== AVAILABLE RECORDS ==
....

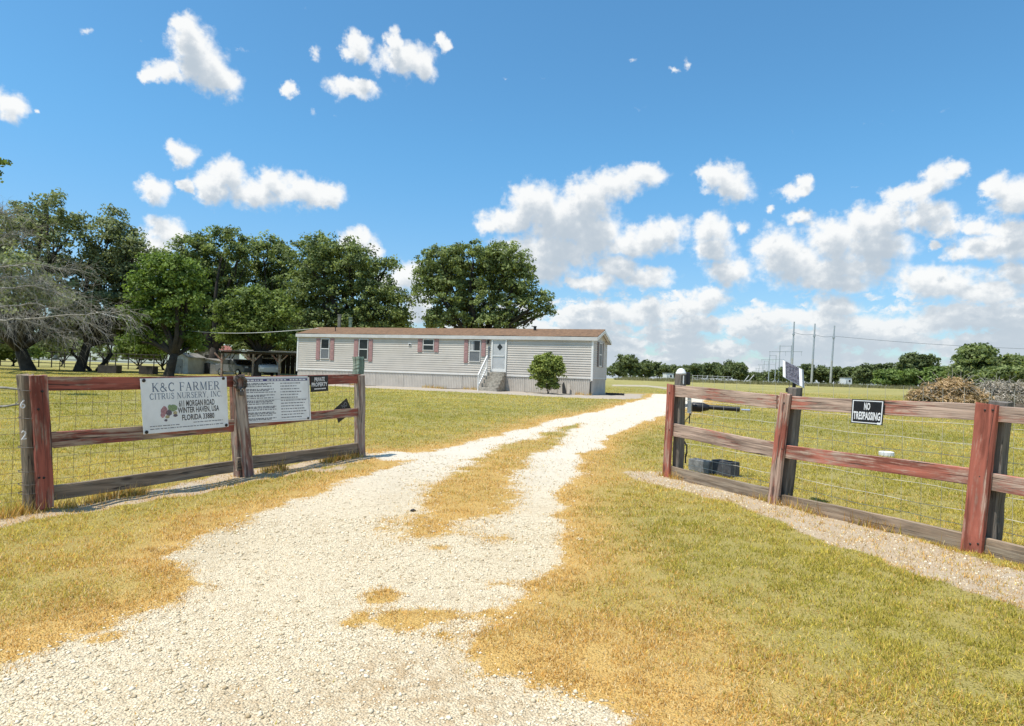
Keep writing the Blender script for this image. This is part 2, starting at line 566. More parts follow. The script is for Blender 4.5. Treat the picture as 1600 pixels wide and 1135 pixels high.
def vnoise(X, Y, s, seed=0):
    """smooth value noise on the plane"""
    r = np.random.default_rng(seed)
    T = r.random((256, 256))
    x, y = X * s, Y * s
    xi, yi = np.floor(x).astype(int), np.floor(y).astype(int)
    fx, fy = x - xi, y - yi
    fx = fx * fx * (3 - 2 * fx); fy = fy * fy * (3 - 2 * fy)
    g = lambda i, j: T[(xi + i) & 255, (yi + j) & 255]
    return (g(0, 0) * (1 - fx) + g(1, 0) * fx) * (1 - fy) + (g(0, 1) * (1 - fx) + g(1, 1) * fx) * fy
def fbm(X, Y, s, seed=0, o=4):
    v, a, n = 0, .5, 0
    for k in range(o):
        v = v + a * vnoise(X, Y, s * 2 ** k, seed + k); n += a; a *= .5
    return v / n

DRIVE = gpoly([(-150, 1130), (0, 1060), (46, 1018), (92, 997), (161, 984), (215, 949), (292, 926), (291, 891), (276, 865), (291, 838), (345, 826),
    (433, 790), (498, 773), (556, 746), (622, 728), (640, 720), (590, 719), (575, 711), (600, 705), (640, 708), (678, 705), (709, 696), (800, 675), (862, 657), (944, 641), (1006, 624), (1022, 615.5),
    (1062, 617), (1106, 623), (1098, 630), (1045, 645), (1037, 650), (984, 667), (944, 689), (912, 711), (900, 730), (919, 739), (885, 752), (869, 767),
    (868, 792), (879, 815), (879, 853), (864, 880), (826, 918), (768, 964), (715, 991), (699, 1033), (740, 1048), (818, 1060), (883, 1075), (956, 1098), (962, 1125), (950, 1200), (-150, 1500)])
STRIP = gpoly([(615, 829), (646, 788), (692, 746), (730, 727), (756, 711), (787, 696), (831, 683), (881, 669), (905, 662), (881, 680), (868, 695),
    (838, 710), (832, 722), (815, 742), (806, 773), (783, 803), (730, 826), (764, 838), (714, 838), (645, 841)])
PATCHES = [gpoly(p) for p in (
    [(584, 930), (605, 918), (622, 930), (608, 944), (588, 942)],
    [(600, 958), (640, 948), (706, 962), (704, 974), (650, 978), (608, 975)],
    [(765, 908), (800, 908), (802, 915), (770, 916)],
    [(670, 852), (698, 850), (696, 857), (674, 857)],
    [(555, 965), (566, 962), (566, 973), (556, 973)],
    [(312, 915), (345, 908), (352, 922), (325, 925)],
    [(128, 1000), (180, 985), (185, 1000), (150, 1012)])]
SOIL = [gpoly(p) for p in (
    [(978, 739), (1040, 738), (1110, 752), (1215, 782), (1370, 822), (1510, 868), (1620, 900), (1700, 930), (1700, 990), (1600, 950), (1530, 928), (1450, 905), (1385, 878), (1300, 852), (1210, 812), (1140, 785), (1060, 766), (1000, 750)],
    [(-60, 812), (0, 806), (110, 792), (230, 765), (372, 738), (480, 722), (566, 707), (600, 712), (520, 730), (430, 748), (380, 757), (300, 775), (180, 795), (90, 806), (0, 822), (-60, 830)],
    [(480, 737), (540, 728), (545, 733), (500, 740)])]
DIRT = gpoly([(400, 1090), (520, 1035), (640, 1020), (720, 1045), (830, 1065), (800, 1110), (700, 1135), (560, 1150), (420, 1150)])
# pale strip of lime rock along the house and the far track
PAD = [gpoly(p) for p in (
    [(430, 593), (569, 601), (720, 607), (922, 615), (952, 615), (1008, 616), (1000, 624), (930, 623.5), (800, 617), (720, 613), (569, 606), (430, 598)],
    [(955, 601.2), (1010, 601.5), (1062, 607.5), (1130, 614), (1130, 618), (1062, 612), (1010, 604.5), (955, 603.6)])]

def fields(X, Y):
    """gravel, dry and bare soil amounts (0..1) over the ground"""
    n1 = fbm(X, Y, 1.6, 3, 4) - .5
    n2 = fbm(X, Y, 5.0, 9, 3) - .5
    d = sdist(X, Y, DRIVE)
    ds = sdist(X, Y, STRIP)
    wob = n1 * .42 + n2 * .34
    grav = np.clip((d + wob) / .30 + .5, 0, 1)
    grav = np.minimum(grav, np.clip((-ds + wob * 1.2) / .6 + .5, 0, 1))
    for p in PATCHES:
        grav = np.minimum(grav, np.clip((-sdist(X, Y, p) + wob * .5) / .16 + .5, 0, 1))
    pad = np.zeros_like(X)
    for k, p in enumerate(PAD):
        pad = np.maximum(pad, np.clip((sdist(X, Y, p) + wob) / .4 + .5, 0, 1) * (.95 if k == 0 else .6))
    soil = np.zeros_like(X)
    for p in SOIL:
        soil = np.maximum(soil, np.clip((sdist(X, Y, p) + wob * .5) / .2 + .5, 0, 1))
    soil = np.maximum(soil, np.clip((sdist(X, Y, DIRT) + wob * 1.4) / .5 + .5, 0, 1) * np.clip(grav, 0, 1) * .9)
    # dead grass: hugging the driveway, widest at the lower right and lower left
    dist = np.maximum(-d, 0)
    dry = np.exp(-dist / .8) * .95
    right = np.exp(-((np.clip(X - .35, -9, 9) / 1.15) ** 2)) * np.clip((5.4 - Y) / 2.2, 0, 1)
    left = np.exp(-((X + 2.35) / .75) ** 2) * np.clip((4.9 - Y) / 1.2, 0, 1)
    dry = np.maximum(dry, np.maximum(right * 1.05, left * 1.05))
    dry = np.where(ds > -.05, .82 - .45 * np.clip((Y - 7) / 9, 0, 1), dry)
    dry = np.clip(dry + n1 * .5 + .12 * np.clip((Y - 45) / 20, 0, 1), 0, 1)
    # sun-bleached lower right corner of the lawn
    return grav, np.clip(dry, 0, 1), soil, pad

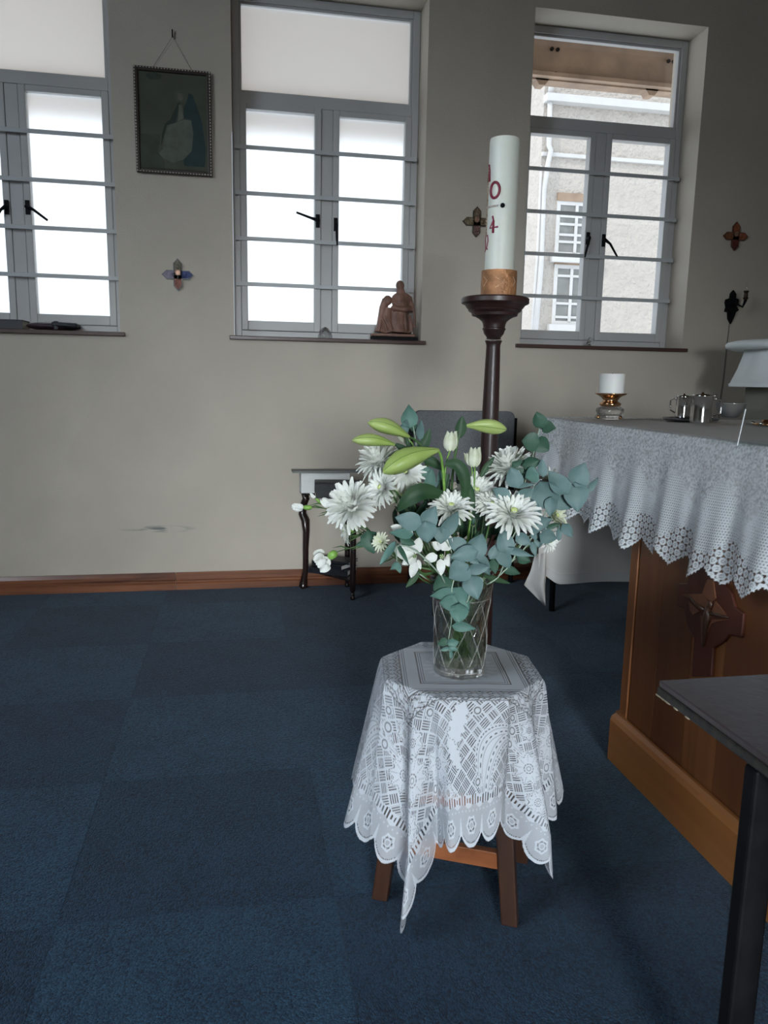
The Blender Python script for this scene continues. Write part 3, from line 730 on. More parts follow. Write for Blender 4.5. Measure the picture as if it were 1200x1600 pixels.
# ------------------------------------------------------------------ little dark side table with books
tb = thing('side_table', 'small nearly black side table with curved leg against the wall', 'side table', (.43, 3.53, 0))
A_, B_, C_ = Vector((.308, 3.60, 0)), Vector((.509, 3.378, 0)), Vector((.515, 3.605, 0))
d_ = (A_-B_).normalized()
pts = [A_+d_*o_+Vector((0,0,z)) for o_, z in ((-.004,.0),(.010,.012),(.004,.05),(-.006,.09),(-.006,.20),(-.010,.28),(-.004,.335),(.016,.365),(.010,.405),(-.008,.440),(.004,.468),(.016,.474))]
mk('leg', MB().tube(pts, [.020,.024,.018,.016,.016,.019,.024,.022,.020,.020,.018,.008], 10, sq=.8), TABLEW, tb, smooth=True)
for Q in (B_, C_):
    mk('leg', MB().lathe([(.010,0),(.012,.008),(.007,.02),(.010,.026),(.007,.032),(.013,.045),(.0135,.09),(.0135,.43),(.010,.46)], Q, 12), TABLEW, tb, smooth='auto')
    
P = [A_+Vector((-.02,.012,.458)), B_+Vector((-.012,-.025,.458)), B_+Vector((.05,.0,.458)), Vector((.56,3.61,.458)), Vector((.33,3.62,.458))]
mk('table_top', MB().prism(P, (0,0,.012)), TABLEW, tb, bevel=.003)
P = [A_+Vector((0,.010,.085)), B_+Vector((-.008,-.008,.085)), C_+Vector((.012,.008,.085))]
mk('shelf', MB().prism(P, (0,0,.010)), TABLEW, tb, bevel=.002)
def book(label, c, sx_, sy_, h, rot, cover, pages, name='book', cat='book', group=None, ct=.003, spine=True):
    c = Vector(c); t = thing(name, label, cat, c, group); ax = Vector((math.cos(rot), math.sin(rot), 0)); ay = Vector((-ax.y, ax.x, 0))
    m = MB(); m.obox(c+Vector((0,0,ct/2)), ax*sx_/2, ay*sy_/2, (0,0,ct/2)); m.obox(c+Vector((0,0,h-ct/2)), ax*sx_/2, ay*sy_/2, (0,0,ct/2))
    m.obox(c+ay*(-sy_/2+ct/2)+Vector((0,0,h/2)), ax*sx_/2, ay*ct/2, (0,0,h/2-ct))
    mk('cover', m, cover, t, bevel=.001)
    mk('pages', MB().obox(c+ay*ct/2+Vector((0,0,h/2)), ax*(sx_/2-.004), ay*(sy_/2-ct-.001), (0,0,h/2-ct-.0003)), pages, t)
    return t
book('thick black leather book with brown ribbon on the dark side table', (.447, 3.450, .4705), .215, .12, .070, -.10, BLEATH, PAPER)
mk('book_ribbon', MB().tube([(.335,3.40,.50),(.338,3.392,.485),(.322,3.385,.474)], .0018, 5), CHIP)
bpy.data.objects['book_ribbon'].name = 'ribbon_marker'
tag(bpy.data.objects['ribbon_marker'], 'thin brown ribbon end hanging from the thick black book', 'ribbon')
book('pale grey and white book standing behind the thick black book', (.40, 3.575, .4705), .235, .055, .098, PI, GREYB, PAPERW)
fld = mk('folder', MB().box(.245, 3.53, .5695, .565, 3.62, .578), pm('grey_card_folder', (.20,.21,.20), .6, vary=.1), bevel=.001, loc=(.4,3.57,.57))
tag(fld, 'thin grey card folder lying flat on top of the books on the side table', 'folder')
book('closed black book lying on the low shelf of the side table', (.435, 3.535, .0955), .20, .13, .028, -.5, BLEATH, PAPERW)
book('worn black book on top of the pile on the low shelf', (.440, 3.530, .1245), .17, .12, .024, -.75, BLEATH, PAPERW)
book('black folder leaning topmost on the low shelf pile', (.455, 3.525, .1495), .17, .10, .012, -.60, BLEATH, PAPERW)

# ------------------------------------------------------------------ dark bench in the right foreground
ZB = .57; ca = atZ(1027, 1062, ZB)
bx0, by1 = ca.x, ca.y
bn = thing('low_table', 'black low table with worn dark top in the right foreground', 'table', (bx0+.16, .66, 0))
mk('table_top', MB().box(bx0+.002, .30, ZB-.010, .942, by1-.002, ZB), BENCH, bn, bevel=.002)
mk('edge_band', MB().box(bx0, .298, ZB-.024, .944, by1, ZB-.0102), BENCHE, bn, bevel=.003)
for k in range(5):
    yy = by1-(.006,.019,.030,.052,.081)[k]
    mk('chip', MB().ell((bx0+.0005, yy, ZB-.023), .002, .003+.006*random.random(), .0015, 8, 5), CHIP, bn)
for lx in (bx0+.018, .92):
    for ly in (.765, .40):
        mk('leg', MB().box(lx-.019, ly-.012, 0, lx+.019, ly+.012, ZB-.0245), BLK, bn, bevel=.004)
mk('rail', MB().box(bx0+.04, .760, ZB-.05, .90, .770, ZB-.0245), BLK, bn)

# ------------------------------------------------------------------ stool under the lace cloth
SCX, SCY, SZ, SR = .425, 1.365, .45, .150
SCX -= .006
so = thing('stool', 'red brown wooden stool under the white lace cloth', 'stool', (SCX, SCY, 0))
mk('seat', MB().lathe([(SR*.9,SZ-.032),(SR-.006,SZ-.030),(SR-.003,SZ-.006),(SR-.010,SZ-.003)], (SCX,SCY,0), 40), STOOLW, so, smooth='auto')
LP = []
for q_ in ((.264,1.332),(.491,1.222),(.580,1.400),(.352,1.508)):
    f_ = Vector((q_[0], q_[1], 0)); t_ = Vector((SCX+(q_[0]-SCX)*.66, SCY+(q_[1]-SCY)*.66, SZ-.031)); LP.append((f_, t_))
    d = (f_-t_); ax = Vector((.242,-.117,0)).normalized(); ay = Vector((.117,.242,0)).normalized()
    mm = MB(); w0, w1 = .0155, .017
    vs = [f_+ax*s*w0+ay*t*w0 for s, t in ((-1,-1),(1,-1),(1,1),(-1,1))]+[t_+ax*s*w1+ay*t*w1 for s, t in ((-1,-1),(1,-1),(1,1),(-1,1))]
    mm.add(vs, [(3,2,1,0),(4,5,6,7),(0,1,5,4),(1,2,6,5),(2,3,7,6),(3,0,4,7)])
    mk('leg', mm, STOOLW, so, bevel=.003)
for a_, b_, z in ((0,1,.118),(1,2,.165),(2,3,.118),(3,0,.165)):
    p1 = LP[a_][0].lerp(LP[a_][1], z/.42); p2 = LP[b_][0].lerp(LP[b_][1], z/.42); d = (p2-p1); n_ = Vector((-d.y, d.x, 0)).normalized()
    mk('stretcher', MB().obox((p1+p2)/2, d*.5*.90, n_*.008, (0,0,.017)), STRETW, so, bevel=.002)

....

== EXERCISE OBJECTIVE ==
Report how many lines in the listing above include the word "from". Give nothing but the number.

== RESPONSE TO THIS TASK ==
2